──────── Information shown ────────

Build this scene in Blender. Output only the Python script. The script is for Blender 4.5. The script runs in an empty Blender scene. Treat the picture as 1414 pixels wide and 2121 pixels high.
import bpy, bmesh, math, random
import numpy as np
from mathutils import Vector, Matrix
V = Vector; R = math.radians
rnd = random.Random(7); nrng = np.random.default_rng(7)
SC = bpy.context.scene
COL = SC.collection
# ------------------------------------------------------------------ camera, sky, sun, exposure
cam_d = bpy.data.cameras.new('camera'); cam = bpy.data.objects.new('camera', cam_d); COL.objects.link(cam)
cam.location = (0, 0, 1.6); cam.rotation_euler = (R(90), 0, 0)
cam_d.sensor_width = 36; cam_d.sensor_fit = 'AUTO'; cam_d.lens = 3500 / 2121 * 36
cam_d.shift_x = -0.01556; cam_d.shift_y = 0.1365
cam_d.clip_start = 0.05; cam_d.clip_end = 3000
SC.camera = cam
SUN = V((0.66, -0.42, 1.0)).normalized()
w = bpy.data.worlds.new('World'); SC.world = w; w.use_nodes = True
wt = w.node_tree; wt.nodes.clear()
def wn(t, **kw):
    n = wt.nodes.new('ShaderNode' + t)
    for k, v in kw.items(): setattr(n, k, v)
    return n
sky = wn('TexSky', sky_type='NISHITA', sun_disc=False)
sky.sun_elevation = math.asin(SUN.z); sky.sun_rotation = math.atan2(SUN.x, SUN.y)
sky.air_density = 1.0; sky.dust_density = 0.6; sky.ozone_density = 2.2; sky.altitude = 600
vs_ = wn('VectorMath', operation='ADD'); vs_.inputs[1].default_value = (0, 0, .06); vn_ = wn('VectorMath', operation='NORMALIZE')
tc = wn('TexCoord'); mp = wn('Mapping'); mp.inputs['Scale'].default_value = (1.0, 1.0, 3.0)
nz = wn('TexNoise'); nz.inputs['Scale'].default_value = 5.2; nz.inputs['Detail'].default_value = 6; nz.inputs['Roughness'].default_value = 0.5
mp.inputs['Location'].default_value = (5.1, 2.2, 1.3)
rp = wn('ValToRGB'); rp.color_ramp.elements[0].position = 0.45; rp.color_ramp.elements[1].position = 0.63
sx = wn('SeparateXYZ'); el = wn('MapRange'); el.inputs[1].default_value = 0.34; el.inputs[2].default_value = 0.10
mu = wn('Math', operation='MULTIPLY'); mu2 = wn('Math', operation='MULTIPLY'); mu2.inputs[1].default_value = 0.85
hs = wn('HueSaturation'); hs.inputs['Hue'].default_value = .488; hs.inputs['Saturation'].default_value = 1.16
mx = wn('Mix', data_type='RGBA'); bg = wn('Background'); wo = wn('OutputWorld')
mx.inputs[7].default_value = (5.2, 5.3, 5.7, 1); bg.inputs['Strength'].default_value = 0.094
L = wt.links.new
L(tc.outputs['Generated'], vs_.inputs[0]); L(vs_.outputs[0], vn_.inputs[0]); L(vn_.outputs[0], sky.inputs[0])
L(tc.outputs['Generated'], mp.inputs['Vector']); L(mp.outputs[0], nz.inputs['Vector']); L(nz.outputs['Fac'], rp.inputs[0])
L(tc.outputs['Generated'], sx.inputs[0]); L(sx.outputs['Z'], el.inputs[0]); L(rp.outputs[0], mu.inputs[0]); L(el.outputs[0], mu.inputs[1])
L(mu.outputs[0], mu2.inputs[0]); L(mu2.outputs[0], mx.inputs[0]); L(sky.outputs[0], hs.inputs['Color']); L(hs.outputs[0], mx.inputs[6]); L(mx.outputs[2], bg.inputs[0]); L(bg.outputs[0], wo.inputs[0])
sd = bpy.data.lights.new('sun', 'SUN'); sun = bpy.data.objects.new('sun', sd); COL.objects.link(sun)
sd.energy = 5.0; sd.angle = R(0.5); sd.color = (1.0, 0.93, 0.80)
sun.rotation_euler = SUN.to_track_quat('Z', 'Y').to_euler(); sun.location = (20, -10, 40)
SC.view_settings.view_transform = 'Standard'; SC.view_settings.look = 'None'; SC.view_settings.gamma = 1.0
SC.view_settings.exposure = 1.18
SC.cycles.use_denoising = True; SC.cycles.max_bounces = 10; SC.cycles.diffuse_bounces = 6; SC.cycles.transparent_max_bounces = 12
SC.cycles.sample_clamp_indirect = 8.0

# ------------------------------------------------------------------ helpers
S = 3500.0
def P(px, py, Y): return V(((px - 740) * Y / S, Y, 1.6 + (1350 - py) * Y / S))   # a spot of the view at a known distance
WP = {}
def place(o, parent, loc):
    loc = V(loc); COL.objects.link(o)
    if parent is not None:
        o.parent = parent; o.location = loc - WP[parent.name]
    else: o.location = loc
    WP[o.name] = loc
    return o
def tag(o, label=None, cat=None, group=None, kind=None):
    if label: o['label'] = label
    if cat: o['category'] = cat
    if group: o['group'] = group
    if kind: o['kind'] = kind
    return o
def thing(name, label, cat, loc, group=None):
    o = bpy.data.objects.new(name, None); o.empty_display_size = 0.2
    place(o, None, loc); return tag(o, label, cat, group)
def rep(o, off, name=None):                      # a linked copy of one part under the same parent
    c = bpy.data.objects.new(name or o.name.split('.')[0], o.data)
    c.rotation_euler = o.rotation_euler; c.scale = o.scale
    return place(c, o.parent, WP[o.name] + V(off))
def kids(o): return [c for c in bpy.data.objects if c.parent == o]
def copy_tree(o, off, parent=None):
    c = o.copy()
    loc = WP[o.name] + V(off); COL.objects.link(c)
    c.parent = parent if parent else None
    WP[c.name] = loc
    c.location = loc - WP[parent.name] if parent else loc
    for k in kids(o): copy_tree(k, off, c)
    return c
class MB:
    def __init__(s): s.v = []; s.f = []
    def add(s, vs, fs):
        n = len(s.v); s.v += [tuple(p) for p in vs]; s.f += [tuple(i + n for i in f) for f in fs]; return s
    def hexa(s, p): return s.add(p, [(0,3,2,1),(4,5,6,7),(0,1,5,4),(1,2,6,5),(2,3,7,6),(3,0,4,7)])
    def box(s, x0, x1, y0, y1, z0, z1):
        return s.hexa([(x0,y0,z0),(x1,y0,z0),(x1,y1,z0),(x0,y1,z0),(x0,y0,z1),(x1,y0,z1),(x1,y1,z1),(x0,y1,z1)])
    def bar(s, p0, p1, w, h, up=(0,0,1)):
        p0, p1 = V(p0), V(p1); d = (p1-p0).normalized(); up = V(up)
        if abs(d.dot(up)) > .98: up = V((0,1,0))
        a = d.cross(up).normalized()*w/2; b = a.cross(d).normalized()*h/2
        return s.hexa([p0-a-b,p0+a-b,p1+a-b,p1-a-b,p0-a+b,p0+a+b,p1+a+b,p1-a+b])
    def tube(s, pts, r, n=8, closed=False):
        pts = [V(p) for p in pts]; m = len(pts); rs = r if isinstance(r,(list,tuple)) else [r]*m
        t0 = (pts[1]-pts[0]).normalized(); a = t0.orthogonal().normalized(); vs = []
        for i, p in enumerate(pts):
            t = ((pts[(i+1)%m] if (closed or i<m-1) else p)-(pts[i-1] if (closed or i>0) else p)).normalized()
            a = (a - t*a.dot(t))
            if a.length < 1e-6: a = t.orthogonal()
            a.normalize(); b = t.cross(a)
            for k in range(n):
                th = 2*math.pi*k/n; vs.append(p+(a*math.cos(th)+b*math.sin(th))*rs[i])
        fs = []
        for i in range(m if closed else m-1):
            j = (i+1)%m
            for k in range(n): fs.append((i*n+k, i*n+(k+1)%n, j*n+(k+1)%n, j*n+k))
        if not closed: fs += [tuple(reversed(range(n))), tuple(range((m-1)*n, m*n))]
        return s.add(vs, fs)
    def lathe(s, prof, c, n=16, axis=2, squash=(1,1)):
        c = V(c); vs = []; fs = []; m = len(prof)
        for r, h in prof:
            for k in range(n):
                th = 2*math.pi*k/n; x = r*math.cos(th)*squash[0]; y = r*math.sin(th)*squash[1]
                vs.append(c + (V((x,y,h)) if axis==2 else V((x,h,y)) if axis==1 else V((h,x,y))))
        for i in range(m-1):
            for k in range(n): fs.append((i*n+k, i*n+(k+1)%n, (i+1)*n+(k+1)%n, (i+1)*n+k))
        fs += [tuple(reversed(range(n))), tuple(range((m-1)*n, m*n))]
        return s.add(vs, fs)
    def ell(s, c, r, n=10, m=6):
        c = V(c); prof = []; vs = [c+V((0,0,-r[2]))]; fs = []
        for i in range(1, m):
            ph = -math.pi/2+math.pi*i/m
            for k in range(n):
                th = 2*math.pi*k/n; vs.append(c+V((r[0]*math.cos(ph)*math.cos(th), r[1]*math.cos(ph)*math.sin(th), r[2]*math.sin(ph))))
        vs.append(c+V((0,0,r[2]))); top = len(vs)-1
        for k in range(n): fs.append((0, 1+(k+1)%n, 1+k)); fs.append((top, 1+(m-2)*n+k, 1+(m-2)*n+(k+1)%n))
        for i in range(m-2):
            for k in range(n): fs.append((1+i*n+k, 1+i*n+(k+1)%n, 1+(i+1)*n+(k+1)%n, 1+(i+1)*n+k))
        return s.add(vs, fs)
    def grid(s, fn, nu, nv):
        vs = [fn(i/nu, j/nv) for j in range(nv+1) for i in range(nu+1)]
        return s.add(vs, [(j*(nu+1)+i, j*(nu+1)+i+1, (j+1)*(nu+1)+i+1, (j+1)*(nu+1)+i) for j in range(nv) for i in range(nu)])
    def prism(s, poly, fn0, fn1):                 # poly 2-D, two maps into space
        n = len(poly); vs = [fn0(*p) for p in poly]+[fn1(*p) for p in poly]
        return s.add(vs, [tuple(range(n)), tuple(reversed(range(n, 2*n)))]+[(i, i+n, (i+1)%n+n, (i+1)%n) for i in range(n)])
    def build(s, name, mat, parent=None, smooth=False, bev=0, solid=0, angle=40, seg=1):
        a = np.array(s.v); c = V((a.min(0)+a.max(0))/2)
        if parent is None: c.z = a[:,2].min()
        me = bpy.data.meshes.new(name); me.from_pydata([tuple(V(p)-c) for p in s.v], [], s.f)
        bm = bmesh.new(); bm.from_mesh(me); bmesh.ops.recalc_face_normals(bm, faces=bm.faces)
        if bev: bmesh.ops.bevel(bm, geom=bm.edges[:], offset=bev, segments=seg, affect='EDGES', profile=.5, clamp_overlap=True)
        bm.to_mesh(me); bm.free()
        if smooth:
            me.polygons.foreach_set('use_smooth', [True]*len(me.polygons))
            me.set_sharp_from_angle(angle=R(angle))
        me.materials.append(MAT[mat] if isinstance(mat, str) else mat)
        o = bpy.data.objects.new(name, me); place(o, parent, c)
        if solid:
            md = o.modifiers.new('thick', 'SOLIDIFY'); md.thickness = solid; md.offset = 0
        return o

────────

Directive: Copy out every line where the word "scene" occurs.

The answer:
Build this scene in Blender. Output only the Python script. The script is for Blender 4.5. The script runs in an empty Blender scene. Treat the picture as 1414 pixels wide and 2121 pixels high.
SC = bpy.context.scene